Le Figaro

Françoise Dargent, 27 décembre 2009

On connaît le journal et la correspondance rédigés par Alfred Dreyfus lors de sa déportation à l’île du Diable en Guyane. Ce n’est pas tout. Entre 1895 et 1899, le capitaine noircit aussi trente-quatre cahiers. Il en conserva quatorze, qui revinrent en 1923 à la Bibliothèque nationale où, seuls, les chercheurs y ont eu accès.
Ce témoignage précieux réapparaît aujourd’hui, retranscrit dans un étonnant coffret où figurent tous les cahiers, dont l’un est reproduit en facsimilé. Que peut-on y lire ? Le détenu y a recopié d’une écriture fine les textes qu’il aimait, ses auteurs fétiches, Shakespeare et Montaigne.
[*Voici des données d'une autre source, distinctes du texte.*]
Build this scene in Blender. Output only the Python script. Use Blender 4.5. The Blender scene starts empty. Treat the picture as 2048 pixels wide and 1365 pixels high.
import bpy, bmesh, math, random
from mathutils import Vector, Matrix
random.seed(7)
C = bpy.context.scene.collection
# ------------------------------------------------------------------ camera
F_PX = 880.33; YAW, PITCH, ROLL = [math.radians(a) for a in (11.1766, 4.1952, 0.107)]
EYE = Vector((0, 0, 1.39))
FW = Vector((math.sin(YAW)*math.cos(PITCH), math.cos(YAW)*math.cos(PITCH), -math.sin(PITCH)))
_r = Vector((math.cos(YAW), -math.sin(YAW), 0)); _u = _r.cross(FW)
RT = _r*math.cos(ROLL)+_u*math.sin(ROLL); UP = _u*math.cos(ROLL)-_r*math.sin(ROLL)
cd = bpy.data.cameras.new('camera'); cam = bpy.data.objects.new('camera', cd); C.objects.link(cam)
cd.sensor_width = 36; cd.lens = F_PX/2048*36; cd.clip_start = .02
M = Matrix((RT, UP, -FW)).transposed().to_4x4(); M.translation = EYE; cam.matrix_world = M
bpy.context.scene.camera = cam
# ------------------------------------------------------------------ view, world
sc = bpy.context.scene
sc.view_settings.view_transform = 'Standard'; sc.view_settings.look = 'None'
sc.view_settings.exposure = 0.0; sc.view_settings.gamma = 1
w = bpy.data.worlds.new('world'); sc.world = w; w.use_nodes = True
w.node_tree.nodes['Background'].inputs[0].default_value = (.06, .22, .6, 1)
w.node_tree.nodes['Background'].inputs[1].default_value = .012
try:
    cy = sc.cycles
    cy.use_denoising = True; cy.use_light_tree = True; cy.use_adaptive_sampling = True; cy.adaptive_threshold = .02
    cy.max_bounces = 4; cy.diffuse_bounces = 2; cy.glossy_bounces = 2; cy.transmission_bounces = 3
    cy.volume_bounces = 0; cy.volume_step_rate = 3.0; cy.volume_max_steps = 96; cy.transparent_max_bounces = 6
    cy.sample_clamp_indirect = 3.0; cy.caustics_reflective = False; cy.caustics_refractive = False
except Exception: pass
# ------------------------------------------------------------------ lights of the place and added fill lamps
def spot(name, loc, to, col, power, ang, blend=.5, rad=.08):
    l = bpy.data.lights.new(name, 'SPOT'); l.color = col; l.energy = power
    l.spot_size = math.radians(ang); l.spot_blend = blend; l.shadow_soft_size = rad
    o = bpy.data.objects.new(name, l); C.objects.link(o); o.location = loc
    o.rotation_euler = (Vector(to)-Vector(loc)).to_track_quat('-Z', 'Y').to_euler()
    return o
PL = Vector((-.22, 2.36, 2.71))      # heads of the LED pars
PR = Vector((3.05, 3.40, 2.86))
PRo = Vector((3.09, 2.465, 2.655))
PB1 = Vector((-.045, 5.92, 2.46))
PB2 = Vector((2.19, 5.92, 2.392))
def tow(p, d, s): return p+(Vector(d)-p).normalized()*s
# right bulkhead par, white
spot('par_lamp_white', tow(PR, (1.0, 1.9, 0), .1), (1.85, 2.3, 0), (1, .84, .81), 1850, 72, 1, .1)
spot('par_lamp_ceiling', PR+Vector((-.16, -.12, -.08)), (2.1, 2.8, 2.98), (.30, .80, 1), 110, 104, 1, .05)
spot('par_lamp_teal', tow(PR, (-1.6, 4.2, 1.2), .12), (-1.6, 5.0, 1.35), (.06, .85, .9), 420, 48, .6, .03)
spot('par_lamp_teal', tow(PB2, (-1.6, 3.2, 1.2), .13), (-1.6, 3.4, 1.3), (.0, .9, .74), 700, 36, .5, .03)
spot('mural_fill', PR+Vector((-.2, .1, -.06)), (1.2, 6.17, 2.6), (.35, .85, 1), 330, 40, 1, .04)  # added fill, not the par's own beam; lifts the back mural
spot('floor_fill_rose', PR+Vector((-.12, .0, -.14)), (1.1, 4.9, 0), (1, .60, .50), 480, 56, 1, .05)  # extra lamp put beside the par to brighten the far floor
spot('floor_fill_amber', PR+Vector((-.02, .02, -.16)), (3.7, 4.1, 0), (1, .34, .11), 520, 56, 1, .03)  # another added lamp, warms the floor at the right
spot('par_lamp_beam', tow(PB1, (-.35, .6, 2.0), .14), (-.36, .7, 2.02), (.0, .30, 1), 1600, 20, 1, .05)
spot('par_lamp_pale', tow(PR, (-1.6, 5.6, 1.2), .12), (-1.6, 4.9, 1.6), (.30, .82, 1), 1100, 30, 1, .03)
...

En bon polytechnicien, il y a noté des exercices de mathématiques, des références historiques. Se répète aussi, plusieurs milliers de fois, de manière obsédante, le même dessin, griffonné comme pour exprimer l’enfermement ressenti par l’homme.
« Éditer cet ouvrage était proche de l’entreprise de copiste, explique Pierrette Turlais, la fondatrice des Éditions Artulis, à l’origine de cette publication soutenue par les Fondations Edmond et Benjamin de Rothschild. Il fallait le faire tant ces cahiers montrent une forme de résistance. Alors qu’on a voulu asservir cet homme, il fabrique à travers eux un espace de civilisation.